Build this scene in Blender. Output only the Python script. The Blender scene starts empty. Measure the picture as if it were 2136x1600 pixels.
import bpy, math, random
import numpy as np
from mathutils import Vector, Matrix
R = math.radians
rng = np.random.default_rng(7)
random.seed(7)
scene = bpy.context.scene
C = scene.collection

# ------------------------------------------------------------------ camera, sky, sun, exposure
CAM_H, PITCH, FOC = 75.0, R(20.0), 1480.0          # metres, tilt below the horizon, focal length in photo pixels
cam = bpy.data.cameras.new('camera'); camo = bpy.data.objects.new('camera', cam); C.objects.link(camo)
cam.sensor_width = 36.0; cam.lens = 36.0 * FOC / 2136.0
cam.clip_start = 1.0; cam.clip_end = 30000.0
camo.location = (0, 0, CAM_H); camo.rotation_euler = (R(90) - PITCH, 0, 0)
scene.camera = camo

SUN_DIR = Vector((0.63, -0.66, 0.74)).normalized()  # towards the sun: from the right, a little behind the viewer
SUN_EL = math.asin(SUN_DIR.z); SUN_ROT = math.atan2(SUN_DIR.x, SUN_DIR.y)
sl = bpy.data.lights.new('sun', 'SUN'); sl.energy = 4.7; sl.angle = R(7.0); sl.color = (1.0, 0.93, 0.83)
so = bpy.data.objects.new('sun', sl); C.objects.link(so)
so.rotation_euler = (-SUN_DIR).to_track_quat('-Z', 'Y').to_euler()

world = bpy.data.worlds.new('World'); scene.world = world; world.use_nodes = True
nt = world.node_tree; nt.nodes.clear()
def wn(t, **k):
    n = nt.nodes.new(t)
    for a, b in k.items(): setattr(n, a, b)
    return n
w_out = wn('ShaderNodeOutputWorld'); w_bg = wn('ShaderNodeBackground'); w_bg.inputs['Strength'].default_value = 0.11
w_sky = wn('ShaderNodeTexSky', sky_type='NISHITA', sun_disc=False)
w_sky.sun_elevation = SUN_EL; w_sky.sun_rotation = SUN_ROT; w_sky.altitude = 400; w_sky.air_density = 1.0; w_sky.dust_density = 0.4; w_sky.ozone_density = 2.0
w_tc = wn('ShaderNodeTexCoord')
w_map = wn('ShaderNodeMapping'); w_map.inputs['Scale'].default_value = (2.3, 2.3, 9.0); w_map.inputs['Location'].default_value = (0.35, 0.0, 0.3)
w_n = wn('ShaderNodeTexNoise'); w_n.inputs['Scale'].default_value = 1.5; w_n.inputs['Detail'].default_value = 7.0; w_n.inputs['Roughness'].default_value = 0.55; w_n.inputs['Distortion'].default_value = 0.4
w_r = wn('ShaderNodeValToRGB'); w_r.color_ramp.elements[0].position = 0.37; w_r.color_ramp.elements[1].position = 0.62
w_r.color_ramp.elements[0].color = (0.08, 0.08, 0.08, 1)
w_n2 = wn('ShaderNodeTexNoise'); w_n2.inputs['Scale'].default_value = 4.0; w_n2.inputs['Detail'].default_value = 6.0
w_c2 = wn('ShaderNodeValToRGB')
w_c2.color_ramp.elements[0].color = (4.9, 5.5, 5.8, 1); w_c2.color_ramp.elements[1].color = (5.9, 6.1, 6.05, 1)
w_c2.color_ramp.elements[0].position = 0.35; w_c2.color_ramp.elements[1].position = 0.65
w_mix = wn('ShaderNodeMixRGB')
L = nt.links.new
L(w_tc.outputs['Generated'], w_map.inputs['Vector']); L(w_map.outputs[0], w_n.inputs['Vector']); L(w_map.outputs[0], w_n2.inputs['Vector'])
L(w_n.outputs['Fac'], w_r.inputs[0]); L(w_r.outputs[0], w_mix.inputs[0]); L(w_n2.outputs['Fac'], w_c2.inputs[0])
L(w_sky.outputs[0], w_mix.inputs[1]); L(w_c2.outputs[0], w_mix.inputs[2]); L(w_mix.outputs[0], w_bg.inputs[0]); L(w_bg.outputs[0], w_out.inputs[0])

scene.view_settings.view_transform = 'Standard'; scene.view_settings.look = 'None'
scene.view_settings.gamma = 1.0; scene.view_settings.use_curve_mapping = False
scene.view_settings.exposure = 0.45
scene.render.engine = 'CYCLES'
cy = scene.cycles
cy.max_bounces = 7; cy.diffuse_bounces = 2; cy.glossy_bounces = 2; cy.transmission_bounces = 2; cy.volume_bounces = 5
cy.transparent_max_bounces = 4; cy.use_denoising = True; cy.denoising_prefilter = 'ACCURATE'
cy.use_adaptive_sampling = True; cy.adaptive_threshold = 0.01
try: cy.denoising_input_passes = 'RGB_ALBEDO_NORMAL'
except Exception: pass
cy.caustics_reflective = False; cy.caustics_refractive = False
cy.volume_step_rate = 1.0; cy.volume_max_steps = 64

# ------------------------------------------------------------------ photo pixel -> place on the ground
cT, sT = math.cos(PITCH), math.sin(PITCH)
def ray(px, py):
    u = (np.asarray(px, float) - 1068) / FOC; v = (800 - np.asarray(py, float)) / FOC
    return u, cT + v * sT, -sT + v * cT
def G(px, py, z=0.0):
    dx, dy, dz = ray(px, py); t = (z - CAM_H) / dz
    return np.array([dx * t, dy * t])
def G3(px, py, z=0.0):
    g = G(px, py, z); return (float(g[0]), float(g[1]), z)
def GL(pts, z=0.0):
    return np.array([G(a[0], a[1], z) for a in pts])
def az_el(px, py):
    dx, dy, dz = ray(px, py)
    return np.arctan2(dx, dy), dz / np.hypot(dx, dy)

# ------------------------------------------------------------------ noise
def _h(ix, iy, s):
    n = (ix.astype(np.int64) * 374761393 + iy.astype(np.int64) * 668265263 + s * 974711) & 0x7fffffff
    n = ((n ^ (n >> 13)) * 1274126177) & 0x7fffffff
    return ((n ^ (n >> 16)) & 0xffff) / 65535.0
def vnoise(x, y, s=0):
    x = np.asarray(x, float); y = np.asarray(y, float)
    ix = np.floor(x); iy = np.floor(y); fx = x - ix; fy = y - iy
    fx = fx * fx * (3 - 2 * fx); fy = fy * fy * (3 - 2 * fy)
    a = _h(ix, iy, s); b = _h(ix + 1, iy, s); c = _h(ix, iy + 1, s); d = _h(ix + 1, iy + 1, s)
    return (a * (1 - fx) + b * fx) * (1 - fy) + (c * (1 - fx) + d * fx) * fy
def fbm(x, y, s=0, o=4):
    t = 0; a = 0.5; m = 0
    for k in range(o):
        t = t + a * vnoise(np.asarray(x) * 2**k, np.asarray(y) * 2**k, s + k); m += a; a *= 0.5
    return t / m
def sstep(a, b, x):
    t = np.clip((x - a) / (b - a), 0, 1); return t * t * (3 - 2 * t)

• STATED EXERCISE
Only the lines from the first line of the material above through the line that contains "C = scene.collection" should be quoted, each one exactly.

• SOLUTION TO THE EXERCISE
Build this scene in Blender. Output only the Python script. The Blender scene starts empty. Measure the picture as if it were 2136x1600 pixels.
import bpy, math, random
import numpy as np
from mathutils import Vector, Matrix
R = math.radians
rng = np.random.default_rng(7)
random.seed(7)
scene = bpy.context.scene
C = scene.collection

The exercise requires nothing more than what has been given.